In the golden days of photography, the quality and aesthetic appeal of the photograph was unknown until after the photograph was processed, and the craft of physically processing it played a role in how it turned out. These images were rarely enhanced because it wasn’t as simple as just manipulating it in Photoshop. Enter the digital era. It is now easier to take photographs, from just about any device, anywhere. The internet would not be what it is today without digital media, and yet we have moved from a time when photography was a true art, to one in which photography is a craft. Why a craft? Just like a woodworker crafts a piece of wood into a piece of furniture, so to do photographers  crafting their photographs in the like of Lightroom,or Photoshop.There is nothing wrong with that, although I feel like too much processing takes away from the artistic side of photography.

Ironically the image processing community has spent years developing filters to process images, to make them look more visually appealing – sharpening filters to improve acuity, contrast enhancement filters to enhance features. The problem is that many of these filters were designed to work in an “automated” manner (and many really don’t work well), and the reality is that people prefer to use interactive filters. A sharpening filter may work best when the user can modify its strength, and judge its aesthetic appeal through qualitative means. The only place “automatic” image enhancement algorithms exist are those in-app filters, and in-camera filters. The problem is that it is far too difficult to judge how a generic filter will affect a photograph, and each photograph is different. Consider the following photograph.

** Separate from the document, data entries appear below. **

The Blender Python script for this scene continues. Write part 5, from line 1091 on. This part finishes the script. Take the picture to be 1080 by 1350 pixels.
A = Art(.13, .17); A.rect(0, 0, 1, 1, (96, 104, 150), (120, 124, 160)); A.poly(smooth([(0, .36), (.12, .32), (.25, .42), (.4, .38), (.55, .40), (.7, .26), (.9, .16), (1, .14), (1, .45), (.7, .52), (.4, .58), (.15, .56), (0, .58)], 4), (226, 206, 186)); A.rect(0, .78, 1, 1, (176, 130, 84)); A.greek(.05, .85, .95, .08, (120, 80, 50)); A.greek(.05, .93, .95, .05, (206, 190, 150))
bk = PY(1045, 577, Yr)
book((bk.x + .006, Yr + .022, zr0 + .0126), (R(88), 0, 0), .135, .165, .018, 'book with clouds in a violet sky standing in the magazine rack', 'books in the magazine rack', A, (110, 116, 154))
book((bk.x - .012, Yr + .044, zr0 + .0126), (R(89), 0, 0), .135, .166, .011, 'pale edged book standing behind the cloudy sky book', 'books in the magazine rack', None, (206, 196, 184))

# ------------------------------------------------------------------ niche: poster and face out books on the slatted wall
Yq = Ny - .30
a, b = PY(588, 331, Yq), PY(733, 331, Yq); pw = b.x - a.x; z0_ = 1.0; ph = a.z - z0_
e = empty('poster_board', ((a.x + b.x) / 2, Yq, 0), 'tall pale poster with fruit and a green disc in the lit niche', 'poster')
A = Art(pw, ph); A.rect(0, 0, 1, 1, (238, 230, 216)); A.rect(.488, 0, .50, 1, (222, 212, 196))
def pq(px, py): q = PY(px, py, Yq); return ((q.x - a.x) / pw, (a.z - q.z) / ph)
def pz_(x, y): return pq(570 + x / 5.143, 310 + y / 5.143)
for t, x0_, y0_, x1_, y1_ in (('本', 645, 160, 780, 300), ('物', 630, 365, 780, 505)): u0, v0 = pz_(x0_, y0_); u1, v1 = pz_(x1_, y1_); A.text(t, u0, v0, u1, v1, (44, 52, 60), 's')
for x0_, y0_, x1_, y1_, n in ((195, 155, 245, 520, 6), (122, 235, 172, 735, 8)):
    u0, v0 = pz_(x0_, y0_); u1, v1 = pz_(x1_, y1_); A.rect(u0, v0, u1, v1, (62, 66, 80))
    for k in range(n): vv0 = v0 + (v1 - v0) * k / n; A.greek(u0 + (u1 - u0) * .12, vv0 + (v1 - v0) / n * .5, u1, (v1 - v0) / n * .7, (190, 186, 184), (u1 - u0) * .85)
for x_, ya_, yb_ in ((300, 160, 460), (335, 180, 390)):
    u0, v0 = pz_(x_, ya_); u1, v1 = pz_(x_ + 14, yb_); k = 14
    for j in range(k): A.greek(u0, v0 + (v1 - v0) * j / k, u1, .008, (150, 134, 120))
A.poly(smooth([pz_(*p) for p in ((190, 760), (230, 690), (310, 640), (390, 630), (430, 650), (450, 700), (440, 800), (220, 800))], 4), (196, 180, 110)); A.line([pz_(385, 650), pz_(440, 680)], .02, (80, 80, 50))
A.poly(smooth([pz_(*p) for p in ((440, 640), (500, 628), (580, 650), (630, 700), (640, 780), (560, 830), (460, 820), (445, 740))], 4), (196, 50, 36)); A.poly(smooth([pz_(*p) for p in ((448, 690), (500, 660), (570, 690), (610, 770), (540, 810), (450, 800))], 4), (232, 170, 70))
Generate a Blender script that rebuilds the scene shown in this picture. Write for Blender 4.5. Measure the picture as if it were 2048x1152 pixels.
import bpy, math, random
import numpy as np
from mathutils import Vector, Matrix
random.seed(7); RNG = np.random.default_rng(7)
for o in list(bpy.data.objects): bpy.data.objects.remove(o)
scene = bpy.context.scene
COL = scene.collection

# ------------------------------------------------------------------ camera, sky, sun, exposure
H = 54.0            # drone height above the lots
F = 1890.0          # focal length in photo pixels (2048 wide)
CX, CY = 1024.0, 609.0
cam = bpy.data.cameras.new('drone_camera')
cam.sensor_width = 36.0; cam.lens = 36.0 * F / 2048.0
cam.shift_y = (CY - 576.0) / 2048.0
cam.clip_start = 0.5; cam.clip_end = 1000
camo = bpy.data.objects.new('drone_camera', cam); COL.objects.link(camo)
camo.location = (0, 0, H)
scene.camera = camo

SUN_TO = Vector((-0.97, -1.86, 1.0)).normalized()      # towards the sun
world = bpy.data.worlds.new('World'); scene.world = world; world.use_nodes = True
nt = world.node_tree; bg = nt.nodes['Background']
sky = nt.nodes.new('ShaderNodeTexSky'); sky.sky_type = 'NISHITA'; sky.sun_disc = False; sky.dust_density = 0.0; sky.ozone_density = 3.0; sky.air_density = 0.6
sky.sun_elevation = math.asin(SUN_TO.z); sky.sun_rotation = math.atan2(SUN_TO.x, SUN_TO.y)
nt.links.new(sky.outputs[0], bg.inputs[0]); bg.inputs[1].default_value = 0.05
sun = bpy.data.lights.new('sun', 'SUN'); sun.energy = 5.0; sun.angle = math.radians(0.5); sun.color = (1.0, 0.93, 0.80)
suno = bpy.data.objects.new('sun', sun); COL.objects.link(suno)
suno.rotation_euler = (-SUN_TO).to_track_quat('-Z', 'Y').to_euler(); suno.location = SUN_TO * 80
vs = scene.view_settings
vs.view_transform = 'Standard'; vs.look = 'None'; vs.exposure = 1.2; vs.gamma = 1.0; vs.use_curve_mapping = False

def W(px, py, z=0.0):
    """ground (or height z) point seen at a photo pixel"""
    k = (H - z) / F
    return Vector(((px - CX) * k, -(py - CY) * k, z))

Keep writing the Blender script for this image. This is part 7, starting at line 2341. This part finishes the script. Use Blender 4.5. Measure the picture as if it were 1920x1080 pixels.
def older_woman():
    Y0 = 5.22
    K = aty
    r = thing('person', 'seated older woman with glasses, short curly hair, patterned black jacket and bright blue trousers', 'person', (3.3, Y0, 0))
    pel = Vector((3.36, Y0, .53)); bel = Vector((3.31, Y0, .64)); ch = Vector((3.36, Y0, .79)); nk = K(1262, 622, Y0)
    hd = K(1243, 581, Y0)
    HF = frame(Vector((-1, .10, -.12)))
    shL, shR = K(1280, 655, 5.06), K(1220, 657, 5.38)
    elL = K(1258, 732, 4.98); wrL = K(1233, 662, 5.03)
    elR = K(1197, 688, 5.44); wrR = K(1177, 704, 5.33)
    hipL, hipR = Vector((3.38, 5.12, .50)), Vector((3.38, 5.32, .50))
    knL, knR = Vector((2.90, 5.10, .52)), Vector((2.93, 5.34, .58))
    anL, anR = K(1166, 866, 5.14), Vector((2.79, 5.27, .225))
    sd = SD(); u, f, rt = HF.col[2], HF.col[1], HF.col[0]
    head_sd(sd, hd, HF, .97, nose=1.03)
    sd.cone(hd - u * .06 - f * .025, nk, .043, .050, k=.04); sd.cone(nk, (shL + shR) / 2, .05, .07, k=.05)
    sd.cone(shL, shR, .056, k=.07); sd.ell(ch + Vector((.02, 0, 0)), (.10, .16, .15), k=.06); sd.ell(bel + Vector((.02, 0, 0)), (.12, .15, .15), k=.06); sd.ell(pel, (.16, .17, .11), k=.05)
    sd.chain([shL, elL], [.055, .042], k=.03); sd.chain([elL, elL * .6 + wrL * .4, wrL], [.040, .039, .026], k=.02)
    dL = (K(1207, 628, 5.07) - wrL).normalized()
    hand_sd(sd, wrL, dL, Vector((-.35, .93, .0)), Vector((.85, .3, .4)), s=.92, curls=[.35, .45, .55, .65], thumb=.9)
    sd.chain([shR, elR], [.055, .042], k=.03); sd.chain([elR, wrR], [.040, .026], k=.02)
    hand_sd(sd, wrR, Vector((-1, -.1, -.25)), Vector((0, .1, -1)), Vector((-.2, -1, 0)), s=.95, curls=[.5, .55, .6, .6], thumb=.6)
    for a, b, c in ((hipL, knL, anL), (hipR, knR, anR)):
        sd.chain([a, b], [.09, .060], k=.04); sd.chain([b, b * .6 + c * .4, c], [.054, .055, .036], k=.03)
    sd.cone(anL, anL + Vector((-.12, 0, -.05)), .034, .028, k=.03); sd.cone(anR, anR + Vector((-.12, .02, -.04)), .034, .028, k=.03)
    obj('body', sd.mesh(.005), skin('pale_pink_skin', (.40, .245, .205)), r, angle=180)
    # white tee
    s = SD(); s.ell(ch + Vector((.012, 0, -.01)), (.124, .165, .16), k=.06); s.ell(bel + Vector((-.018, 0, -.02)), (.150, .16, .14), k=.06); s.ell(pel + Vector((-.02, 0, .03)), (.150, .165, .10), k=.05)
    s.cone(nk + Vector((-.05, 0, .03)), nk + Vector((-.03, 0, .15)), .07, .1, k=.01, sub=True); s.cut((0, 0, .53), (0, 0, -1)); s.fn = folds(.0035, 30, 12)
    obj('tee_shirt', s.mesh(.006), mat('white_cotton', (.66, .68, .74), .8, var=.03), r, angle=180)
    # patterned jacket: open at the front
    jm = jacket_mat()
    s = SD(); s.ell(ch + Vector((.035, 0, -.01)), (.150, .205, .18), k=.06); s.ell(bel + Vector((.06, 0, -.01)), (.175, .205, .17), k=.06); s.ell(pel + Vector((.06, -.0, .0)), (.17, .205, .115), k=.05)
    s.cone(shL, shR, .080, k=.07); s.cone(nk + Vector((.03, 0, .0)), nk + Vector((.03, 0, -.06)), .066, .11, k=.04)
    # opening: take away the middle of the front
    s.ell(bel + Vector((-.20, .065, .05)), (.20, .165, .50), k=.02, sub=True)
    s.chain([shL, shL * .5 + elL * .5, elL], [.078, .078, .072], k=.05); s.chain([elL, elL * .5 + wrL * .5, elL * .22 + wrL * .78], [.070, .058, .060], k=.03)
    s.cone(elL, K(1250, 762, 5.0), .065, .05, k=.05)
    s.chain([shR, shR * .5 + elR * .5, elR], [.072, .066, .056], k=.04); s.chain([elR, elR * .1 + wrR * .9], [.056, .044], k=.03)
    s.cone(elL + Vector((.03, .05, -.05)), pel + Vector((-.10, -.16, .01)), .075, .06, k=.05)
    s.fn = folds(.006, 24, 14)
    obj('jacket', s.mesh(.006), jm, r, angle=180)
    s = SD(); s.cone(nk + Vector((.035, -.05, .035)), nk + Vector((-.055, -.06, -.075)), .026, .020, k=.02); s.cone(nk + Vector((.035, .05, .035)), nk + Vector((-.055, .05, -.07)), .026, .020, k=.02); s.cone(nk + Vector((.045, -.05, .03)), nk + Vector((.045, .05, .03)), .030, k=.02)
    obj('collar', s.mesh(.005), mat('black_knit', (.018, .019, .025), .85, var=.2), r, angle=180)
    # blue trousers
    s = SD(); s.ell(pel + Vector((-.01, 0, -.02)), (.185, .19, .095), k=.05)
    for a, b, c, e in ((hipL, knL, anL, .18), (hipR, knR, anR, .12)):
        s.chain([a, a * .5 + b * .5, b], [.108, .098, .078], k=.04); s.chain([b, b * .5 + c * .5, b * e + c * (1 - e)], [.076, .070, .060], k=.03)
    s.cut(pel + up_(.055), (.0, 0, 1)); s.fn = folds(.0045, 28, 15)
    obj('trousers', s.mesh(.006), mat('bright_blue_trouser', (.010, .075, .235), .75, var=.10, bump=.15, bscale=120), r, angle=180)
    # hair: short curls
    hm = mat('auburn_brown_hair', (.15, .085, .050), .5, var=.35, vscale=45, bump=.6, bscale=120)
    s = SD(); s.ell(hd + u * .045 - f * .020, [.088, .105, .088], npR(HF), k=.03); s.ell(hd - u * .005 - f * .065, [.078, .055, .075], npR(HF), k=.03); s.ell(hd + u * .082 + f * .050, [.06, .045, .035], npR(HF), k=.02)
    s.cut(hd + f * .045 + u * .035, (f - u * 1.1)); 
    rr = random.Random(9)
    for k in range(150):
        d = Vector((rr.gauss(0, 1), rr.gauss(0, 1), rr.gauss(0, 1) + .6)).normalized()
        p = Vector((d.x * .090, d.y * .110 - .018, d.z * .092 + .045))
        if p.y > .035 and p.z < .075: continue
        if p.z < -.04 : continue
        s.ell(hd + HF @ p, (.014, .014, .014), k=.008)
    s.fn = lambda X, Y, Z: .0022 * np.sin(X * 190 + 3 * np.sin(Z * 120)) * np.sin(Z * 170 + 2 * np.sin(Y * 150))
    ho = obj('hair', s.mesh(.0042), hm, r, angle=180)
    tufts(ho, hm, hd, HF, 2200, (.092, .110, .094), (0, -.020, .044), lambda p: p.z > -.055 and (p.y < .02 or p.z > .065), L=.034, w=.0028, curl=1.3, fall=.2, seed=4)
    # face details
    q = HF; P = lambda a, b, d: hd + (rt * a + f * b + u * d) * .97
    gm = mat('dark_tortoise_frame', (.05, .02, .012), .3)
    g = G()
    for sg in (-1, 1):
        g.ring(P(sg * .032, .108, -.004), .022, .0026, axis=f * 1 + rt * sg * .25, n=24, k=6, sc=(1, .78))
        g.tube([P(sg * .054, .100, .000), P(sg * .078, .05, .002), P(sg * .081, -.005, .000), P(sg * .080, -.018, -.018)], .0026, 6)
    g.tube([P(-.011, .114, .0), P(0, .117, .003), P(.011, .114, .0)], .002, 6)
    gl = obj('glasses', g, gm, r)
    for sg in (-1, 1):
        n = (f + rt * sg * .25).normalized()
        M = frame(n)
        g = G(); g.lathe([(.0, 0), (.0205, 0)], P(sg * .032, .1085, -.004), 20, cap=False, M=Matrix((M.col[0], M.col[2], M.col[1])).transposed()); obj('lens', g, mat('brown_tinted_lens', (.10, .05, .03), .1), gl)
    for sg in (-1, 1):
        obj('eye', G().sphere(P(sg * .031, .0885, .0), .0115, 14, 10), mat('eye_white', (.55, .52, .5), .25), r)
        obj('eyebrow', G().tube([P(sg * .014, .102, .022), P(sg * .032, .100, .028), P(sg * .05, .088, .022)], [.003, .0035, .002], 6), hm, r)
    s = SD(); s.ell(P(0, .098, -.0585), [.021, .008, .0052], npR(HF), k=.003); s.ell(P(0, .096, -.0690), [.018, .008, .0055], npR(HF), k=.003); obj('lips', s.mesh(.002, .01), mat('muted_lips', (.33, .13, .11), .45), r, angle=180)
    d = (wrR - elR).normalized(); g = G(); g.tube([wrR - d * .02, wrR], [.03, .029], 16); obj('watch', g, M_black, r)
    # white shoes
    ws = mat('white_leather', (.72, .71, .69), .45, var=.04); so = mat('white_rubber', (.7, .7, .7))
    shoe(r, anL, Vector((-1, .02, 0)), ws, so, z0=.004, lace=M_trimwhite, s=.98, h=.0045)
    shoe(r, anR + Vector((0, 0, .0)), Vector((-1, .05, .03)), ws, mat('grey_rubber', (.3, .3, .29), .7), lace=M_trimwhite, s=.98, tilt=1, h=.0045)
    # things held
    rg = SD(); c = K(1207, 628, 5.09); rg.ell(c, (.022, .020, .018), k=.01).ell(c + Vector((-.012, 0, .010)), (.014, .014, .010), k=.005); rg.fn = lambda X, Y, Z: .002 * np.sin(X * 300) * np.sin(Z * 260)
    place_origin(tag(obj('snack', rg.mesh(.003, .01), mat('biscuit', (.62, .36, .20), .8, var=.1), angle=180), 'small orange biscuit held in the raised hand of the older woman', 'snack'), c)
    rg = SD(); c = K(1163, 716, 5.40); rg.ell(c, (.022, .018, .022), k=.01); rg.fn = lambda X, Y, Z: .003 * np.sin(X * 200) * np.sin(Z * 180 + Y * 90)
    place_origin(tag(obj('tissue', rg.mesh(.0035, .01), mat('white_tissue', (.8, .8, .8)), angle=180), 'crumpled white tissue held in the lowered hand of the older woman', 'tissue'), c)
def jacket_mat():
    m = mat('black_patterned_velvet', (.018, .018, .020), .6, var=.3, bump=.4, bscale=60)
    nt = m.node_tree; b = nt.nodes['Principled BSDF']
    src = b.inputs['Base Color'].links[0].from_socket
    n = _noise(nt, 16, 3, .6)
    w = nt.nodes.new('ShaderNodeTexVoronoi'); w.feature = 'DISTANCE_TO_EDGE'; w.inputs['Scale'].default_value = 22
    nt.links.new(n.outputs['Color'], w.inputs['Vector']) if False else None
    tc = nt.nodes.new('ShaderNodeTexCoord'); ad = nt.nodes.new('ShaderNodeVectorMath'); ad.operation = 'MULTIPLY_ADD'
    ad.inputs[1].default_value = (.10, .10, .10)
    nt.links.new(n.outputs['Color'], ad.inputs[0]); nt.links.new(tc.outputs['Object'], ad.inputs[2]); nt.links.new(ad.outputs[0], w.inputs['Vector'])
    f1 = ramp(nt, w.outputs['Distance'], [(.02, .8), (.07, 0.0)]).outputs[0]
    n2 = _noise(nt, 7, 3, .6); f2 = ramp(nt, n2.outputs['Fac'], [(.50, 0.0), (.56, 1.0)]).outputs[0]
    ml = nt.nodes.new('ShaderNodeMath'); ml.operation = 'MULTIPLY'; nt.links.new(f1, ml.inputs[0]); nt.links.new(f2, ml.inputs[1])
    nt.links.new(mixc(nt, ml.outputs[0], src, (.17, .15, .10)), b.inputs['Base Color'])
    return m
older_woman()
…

Cherries in a wooden bowl, medieval.

A vacation pic.

The photograph was taken using the macro feature on my 12-40mm Olympus m4/3 lens. The focal area is the top-part of the bottom of the wooden bucket. So some of the cherries are in focus, others are not, and there is a distinct soft blur in the remainder of the picture. This is largely because of the low depth of field associated with close-ip photographs… but in this case I don’t consider this a limitation, and would not necessarily want to suppress it through sharpening, although I might selectively enhance the cherries, either through targeted sharpening or colour enhancement. The blur is intrinsic to the aesthetic appeal of the image.

Most filters that have been incredibly successful are usually proprietary, and so the magic exists in a black box. The filters created by academics have never faired that well. Many times they are targeted to a particular application, poorly tested (on Lena perhaps?), or not at all designed from the perspective of aesthetics. It is much easier to manipulate a photograph in Photoshop because the aesthetics can be tailored to the users needs. We in the image processing community have spent far too many years worrying about quantitative methods of determining the viability of algorithms to improve images, but the reality is that aesthetic appeal is all that really matters. Aesthetic appeal matters, and it is not something that is quantifiable. Generic algorithms to improve the quality of images don’t exist, it’s just not possible in the overall scope of the images available. Filters like Instagram’s Larkwork because they are not changing the content of the image really, they are modifying the colour palette, and they do that applying the same look-up table for all images (derived from some curve transformation).

People doing image processing or computer vision research need to move beyond the processing and get out and take photographs. Partially to learn first hand the problems associated with taking photographs, but also to gain an understanding of the intricacies of aesthetic appeal.